Obama encara desafio diplomático com visita a Hiroshima
26 de maio de 2016O caminho para esta visita histórica foi longo: em 1974, o então presidente Gerald Ford descartou visitar Hiroshima porque não queria arriscar as boas relações com o Japão. Em 2008, foi a vez de George W. Bush rejeitar categoricamente uma visita.
Jimmy Carter foi a Hiroshima depois de deixar a presidência, e Richard Nixon antes de assumir o cargo. Apenas desde 2010, o embaixador dos EUA no Japão participa da cerimônia anual para lembrar as vítimas da bomba nuclear. E, em abril de 2016, John Kerry se tornou o primeiro secretário de Estado a visitar Hiroshima e depositar uma coroa de flores em homenagem às vítimas.
Nesta sexta-feira (27/05), quando Barack Obama se tornar o primeiro presidente dos Estados Unidos a discursar em Hiroshima, ele vai pisar em território diplomático altamente sensível. Obama já deixou claro que não vai pedir desculpas pela primeira detonação de uma bomba nuclear numa guerra na história da humanidade. Em consequência da explosão de 6 de agosto de 1945, cerca de 140 mil pessoas morreram até o fim daquele ano.
"Questionar e pesquisar é tarefa de historiadores", declarou Obama à emissora japonesa NHK, antes da visita. Em vez disso, ele afirmou que pretende aproveitar a visita ao Parque Memorial da Paz de Hiroshima para apresentar uma visão de um futuro sem armas nucleares.
Debate entre historiadores
Ao renunciar a um pedido de desculpas, Obama quer evitar um outro debate entre historiadores. Até hoje não há consenso sobre a necessidade do uso de armas nucleares na Segunda Guerra Mundial. A versão oficial afirma que, com a detonação das bombas sobre Hiroshima e Nagasaki, em 1945, os Estados Unidos queriam obrigar o Japão a uma capitulação imediata. Uma invasão por terra teria custado muito mais vidas de soldados americanos do que japoneses mortos pelas explosões, segundo essa versão.

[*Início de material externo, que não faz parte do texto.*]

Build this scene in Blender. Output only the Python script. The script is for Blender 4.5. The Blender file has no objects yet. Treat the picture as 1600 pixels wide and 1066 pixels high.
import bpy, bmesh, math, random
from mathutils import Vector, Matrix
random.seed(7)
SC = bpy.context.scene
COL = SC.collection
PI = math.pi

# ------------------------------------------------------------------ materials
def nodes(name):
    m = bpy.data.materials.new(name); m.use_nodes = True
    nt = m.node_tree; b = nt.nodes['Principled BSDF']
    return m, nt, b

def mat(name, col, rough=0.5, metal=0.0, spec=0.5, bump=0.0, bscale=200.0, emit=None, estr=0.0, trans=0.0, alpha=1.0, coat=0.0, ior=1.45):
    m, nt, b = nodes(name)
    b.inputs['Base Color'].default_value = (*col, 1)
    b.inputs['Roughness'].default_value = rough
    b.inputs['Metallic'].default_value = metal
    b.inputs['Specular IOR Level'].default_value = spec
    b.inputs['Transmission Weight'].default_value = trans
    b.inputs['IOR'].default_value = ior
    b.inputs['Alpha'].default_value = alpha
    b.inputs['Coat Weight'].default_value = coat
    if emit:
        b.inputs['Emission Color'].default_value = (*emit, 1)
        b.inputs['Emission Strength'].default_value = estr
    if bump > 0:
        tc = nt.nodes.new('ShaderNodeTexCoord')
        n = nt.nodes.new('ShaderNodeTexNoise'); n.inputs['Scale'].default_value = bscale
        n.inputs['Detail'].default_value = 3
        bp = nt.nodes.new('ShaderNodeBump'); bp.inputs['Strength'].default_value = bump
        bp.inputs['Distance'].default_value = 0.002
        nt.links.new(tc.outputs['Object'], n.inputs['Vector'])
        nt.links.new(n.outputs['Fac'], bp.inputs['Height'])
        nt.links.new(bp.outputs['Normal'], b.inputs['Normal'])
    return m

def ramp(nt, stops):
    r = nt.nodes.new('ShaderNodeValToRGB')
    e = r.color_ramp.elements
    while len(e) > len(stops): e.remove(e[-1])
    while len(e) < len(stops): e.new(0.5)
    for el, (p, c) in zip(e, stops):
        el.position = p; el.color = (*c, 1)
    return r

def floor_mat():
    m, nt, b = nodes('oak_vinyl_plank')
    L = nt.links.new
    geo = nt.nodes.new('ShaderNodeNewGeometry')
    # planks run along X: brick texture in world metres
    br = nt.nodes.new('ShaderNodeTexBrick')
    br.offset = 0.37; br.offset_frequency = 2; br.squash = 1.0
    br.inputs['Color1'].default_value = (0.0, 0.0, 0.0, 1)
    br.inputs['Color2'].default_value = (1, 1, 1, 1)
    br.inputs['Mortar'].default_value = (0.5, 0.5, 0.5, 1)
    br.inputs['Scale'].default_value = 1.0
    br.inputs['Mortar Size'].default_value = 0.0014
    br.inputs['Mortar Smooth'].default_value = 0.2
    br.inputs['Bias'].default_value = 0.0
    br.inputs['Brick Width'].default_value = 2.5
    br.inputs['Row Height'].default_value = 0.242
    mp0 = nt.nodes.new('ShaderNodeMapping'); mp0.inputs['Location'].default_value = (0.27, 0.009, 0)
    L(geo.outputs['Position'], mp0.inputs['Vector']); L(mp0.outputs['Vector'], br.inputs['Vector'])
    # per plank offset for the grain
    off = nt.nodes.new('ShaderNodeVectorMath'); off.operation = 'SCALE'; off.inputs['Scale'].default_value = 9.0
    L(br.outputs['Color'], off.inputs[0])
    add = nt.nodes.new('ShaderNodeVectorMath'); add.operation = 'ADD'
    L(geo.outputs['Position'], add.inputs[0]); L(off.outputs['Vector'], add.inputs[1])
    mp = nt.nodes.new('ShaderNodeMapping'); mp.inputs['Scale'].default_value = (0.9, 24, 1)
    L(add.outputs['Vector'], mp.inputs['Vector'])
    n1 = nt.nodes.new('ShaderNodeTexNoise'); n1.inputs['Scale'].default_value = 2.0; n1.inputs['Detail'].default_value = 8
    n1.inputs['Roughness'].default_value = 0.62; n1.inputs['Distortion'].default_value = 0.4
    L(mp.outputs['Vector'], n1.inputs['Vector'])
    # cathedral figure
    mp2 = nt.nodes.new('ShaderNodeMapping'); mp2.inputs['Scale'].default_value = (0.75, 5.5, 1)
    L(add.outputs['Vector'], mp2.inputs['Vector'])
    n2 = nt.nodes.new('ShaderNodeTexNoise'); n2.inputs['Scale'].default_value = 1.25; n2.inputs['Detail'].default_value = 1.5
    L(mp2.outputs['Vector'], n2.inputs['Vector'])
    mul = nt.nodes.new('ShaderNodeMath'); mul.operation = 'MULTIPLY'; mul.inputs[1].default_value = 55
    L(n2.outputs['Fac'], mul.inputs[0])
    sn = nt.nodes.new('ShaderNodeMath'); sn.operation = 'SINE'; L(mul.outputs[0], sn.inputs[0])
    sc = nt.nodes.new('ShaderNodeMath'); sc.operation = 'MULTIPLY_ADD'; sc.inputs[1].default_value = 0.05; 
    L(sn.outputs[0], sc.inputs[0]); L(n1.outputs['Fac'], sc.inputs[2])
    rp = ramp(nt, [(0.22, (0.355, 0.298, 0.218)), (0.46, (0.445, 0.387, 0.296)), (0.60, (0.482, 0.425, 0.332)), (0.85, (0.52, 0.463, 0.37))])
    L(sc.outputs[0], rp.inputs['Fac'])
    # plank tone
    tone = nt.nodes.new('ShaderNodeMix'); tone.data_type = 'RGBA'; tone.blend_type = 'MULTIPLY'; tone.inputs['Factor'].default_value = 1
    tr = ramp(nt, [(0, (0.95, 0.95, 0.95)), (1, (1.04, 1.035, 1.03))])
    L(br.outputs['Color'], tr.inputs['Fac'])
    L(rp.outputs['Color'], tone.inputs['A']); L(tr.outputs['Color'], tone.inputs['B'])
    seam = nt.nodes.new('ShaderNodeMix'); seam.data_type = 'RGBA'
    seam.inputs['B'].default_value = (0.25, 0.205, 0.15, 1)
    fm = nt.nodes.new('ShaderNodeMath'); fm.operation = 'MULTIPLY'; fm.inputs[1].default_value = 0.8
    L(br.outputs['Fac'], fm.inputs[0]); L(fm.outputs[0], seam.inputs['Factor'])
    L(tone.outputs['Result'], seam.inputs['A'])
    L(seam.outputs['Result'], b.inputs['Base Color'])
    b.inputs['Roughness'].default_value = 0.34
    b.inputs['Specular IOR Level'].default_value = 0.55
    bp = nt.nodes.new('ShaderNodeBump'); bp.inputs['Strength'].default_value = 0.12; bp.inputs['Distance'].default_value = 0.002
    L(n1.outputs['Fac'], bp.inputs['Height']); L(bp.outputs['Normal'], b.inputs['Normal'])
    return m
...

De fato, seis dias depois da detonação da segunda bomba atômica sobre Nagasaki, em 9 de agosto de 1945, o anúncio do imperador Hirohito de que o Japão se retirava da guerra foi transmitido por emissoras de rádio japonesas. Mas alguns historiadores argumentam que o Japão iria capitular mais cedo ou mais tarde. Para eles, lançar a bomba era sobretudo uma manifestação de poder dos Estados Unidos para a União Soviética.
As vítimas dos bombardeios – os hibakusha – se mostram divididos sobre a questão. Por um lado, pesquisas mostram que mais da metade deles deseja um pedido de desculpas. "Muitos desejam um pedido de desculpas às vítimas e seus familiares, não necessariamente um pedido de desculpas mais amplo", explica Terumi Tanaka, secretário-geral da associação das vítimas de bombas nucleares e de hidrogênio. Segundo ele, Obama deveria deixar claro que a detonação de bombas atômicas é um ato "desumano" e um "desrespeito ao direito internacional". Tanaka sobreviveu à explosão de Nagasaki. Ele tinha 13 anos.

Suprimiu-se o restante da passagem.